Repeat the material below exactly, with no pictures.

^^^^

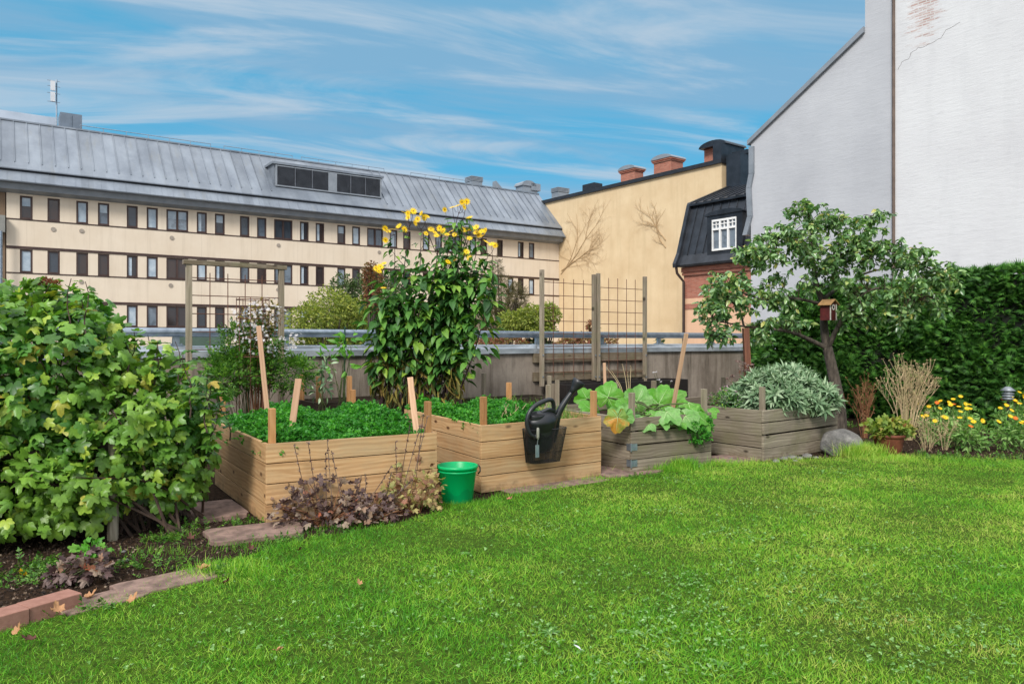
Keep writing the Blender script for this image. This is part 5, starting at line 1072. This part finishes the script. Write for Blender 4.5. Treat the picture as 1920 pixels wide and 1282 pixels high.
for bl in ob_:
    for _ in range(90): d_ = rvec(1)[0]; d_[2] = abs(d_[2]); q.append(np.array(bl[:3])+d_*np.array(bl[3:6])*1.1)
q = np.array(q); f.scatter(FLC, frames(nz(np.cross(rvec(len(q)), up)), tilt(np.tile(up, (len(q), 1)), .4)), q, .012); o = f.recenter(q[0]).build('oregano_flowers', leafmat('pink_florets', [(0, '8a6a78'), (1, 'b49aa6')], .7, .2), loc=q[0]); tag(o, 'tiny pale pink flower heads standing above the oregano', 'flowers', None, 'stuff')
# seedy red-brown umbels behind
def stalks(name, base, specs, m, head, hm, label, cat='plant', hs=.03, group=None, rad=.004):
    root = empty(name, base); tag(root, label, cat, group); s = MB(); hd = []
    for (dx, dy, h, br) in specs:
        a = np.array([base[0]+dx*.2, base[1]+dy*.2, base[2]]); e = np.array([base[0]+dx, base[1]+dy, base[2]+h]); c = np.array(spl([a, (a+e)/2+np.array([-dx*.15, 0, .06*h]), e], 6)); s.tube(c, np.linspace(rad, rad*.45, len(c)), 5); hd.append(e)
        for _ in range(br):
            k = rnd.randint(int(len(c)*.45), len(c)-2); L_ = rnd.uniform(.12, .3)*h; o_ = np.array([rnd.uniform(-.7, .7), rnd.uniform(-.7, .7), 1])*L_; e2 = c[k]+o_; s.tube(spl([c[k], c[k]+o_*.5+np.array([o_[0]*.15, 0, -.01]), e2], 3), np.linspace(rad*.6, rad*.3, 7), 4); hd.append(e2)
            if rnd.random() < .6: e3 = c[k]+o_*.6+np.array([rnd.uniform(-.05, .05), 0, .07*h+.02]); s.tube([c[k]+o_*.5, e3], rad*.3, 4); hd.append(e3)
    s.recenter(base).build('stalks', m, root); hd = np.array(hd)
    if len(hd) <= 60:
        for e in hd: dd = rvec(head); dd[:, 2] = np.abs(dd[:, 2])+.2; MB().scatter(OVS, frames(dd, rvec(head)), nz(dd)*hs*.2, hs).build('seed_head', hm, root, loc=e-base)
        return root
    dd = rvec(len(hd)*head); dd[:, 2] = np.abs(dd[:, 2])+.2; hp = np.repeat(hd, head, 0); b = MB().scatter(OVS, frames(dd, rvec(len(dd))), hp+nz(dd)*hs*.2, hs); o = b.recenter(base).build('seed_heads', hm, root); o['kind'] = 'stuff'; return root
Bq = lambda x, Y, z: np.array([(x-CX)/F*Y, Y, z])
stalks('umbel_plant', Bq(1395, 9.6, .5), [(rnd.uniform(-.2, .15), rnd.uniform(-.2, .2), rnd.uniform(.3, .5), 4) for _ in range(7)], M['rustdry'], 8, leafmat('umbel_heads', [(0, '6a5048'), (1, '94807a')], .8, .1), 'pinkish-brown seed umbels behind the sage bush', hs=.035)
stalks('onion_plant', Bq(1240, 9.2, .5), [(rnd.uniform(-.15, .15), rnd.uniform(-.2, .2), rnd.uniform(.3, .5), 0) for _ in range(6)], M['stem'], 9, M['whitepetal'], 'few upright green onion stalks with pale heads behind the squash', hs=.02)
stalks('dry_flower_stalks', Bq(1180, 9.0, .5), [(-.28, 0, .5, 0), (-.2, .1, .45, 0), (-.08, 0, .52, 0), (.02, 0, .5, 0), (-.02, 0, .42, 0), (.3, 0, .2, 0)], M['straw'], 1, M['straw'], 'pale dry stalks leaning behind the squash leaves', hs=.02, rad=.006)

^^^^

● **RESPONSE TO THIS EXERCISE**
Keep writing the Blender script for this image. This is part 5, starting at line 1072. This part finishes the script. Write for Blender 4.5. Treat the picture as 1920 pixels wide and 1282 pixels high.
for bl in ob_:
    for _ in range(90): d_ = rvec(1)[0]; d_[2] = abs(d_[2]); q.append(np.array(bl[:3])+d_*np.array(bl[3:6])*1.1)
q = np.array(q); f.scatter(FLC, frames(nz(np.cross(rvec(len(q)), up)), tilt(np.tile(up, (len(q), 1)), .4)), q, .012); o = f.recenter(q[0]).build('oregano_flowers', leafmat('pink_florets', [(0, '8a6a78'), (1, 'b49aa6')], .7, .2), loc=q[0]); tag(o, 'tiny pale pink flower heads standing above the oregano', 'flowers', None, 'stuff')
# seedy red-brown umbels behind
def stalks(name, base, specs, m, head, hm, label, cat='plant', hs=.03, group=None, rad=.004):
    root = empty(name, base); tag(root, label, cat, group); s = MB(); hd = []
    for (dx, dy, h, br) in specs:
        a = np.array([base[0]+dx*.2, base[1]+dy*.2, base[2]]); e = np.array([base[0]+dx, base[1]+dy, base[2]+h]); c = np.array(spl([a, (a+e)/2+np.array([-dx*.15, 0, .06*h]), e], 6)); s.tube(c, np.linspace(rad, rad*.45, len(c)), 5); hd.append(e)
        for _ in range(br):
            k = rnd.randint(int(len(c)*.45), len(c)-2); L_ = rnd.uniform(.12, .3)*h; o_ = np.array([rnd.uniform(-.7, .7), rnd.uniform(-.7, .7), 1])*L_; e2 = c[k]+o_; s.tube(spl([c[k], c[k]+o_*.5+np.array([o_[0]*.15, 0, -.01]), e2], 3), np.linspace(rad*.6, rad*.3, 7), 4); hd.append(e2)
            if rnd.random() < .6: e3 = c[k]+o_*.6+np.array([rnd.uniform(-.05, .05), 0, .07*h+.02]); s.tube([c[k]+o_*.5, e3], rad*.3, 4); hd.append(e3)
    s.recenter(base).build('stalks', m, root); hd = np.array(hd)
    if len(hd) <= 60:
        for e in hd: dd = rvec(head); dd[:, 2] = np.abs(dd[:, 2])+.2; MB().scatter(OVS, frames(dd, rvec(head)), nz(dd)*hs*.2, hs).build('seed_head', hm, root, loc=e-base)
        return root
    dd = rvec(len(hd)*head); dd[:, 2] = np.abs(dd[:, 2])+.2; hp = np.repeat(hd, head, 0); b = MB().scatter(OVS, frames(dd, rvec(len(dd))), hp+nz(dd)*hs*.2, hs); o = b.recenter(base).build('seed_heads', hm, root); o['kind'] = 'stuff'; return root
Bq = lambda x, Y, z: np.array([(x-CX)/F*Y, Y, z])
stalks('umbel_plant', Bq(1395, 9.6, .5), [(rnd.uniform(-.2, .15), rnd.uniform(-.2, .2), rnd.uniform(.3, .5), 4) for _ in range(7)], M['rustdry'], 8, leafmat('umbel_heads', [(0, '6a5048'), (1, '94807a')], .8, .1), 'pinkish-brown seed umbels behind the sage bush', hs=.035)
stalks('onion_plant', Bq(1240, 9.2, .5), [(rnd.uniform(-.15, .15), rnd.uniform(-.2, .2), rnd.uniform(.3, .5), 0) for _ in range(6)], M['stem'], 9, M['whitepetal'], 'few upright green onion stalks with pale heads behind the squash', hs=.02)
stalks('dry_flower_stalks', Bq(1180, 9.0, .5), [(-.28, 0, .5, 0), (-.2, .1, .45, 0), (-.08, 0, .52, 0), (.02, 0, .5, 0), (-.02, 0, .42, 0), (.3, 0, .2, 0)], M['straw'], 1, M['straw'], 'pale dry stalks leaning behind the squash leaves', hs=.02, rad=.006)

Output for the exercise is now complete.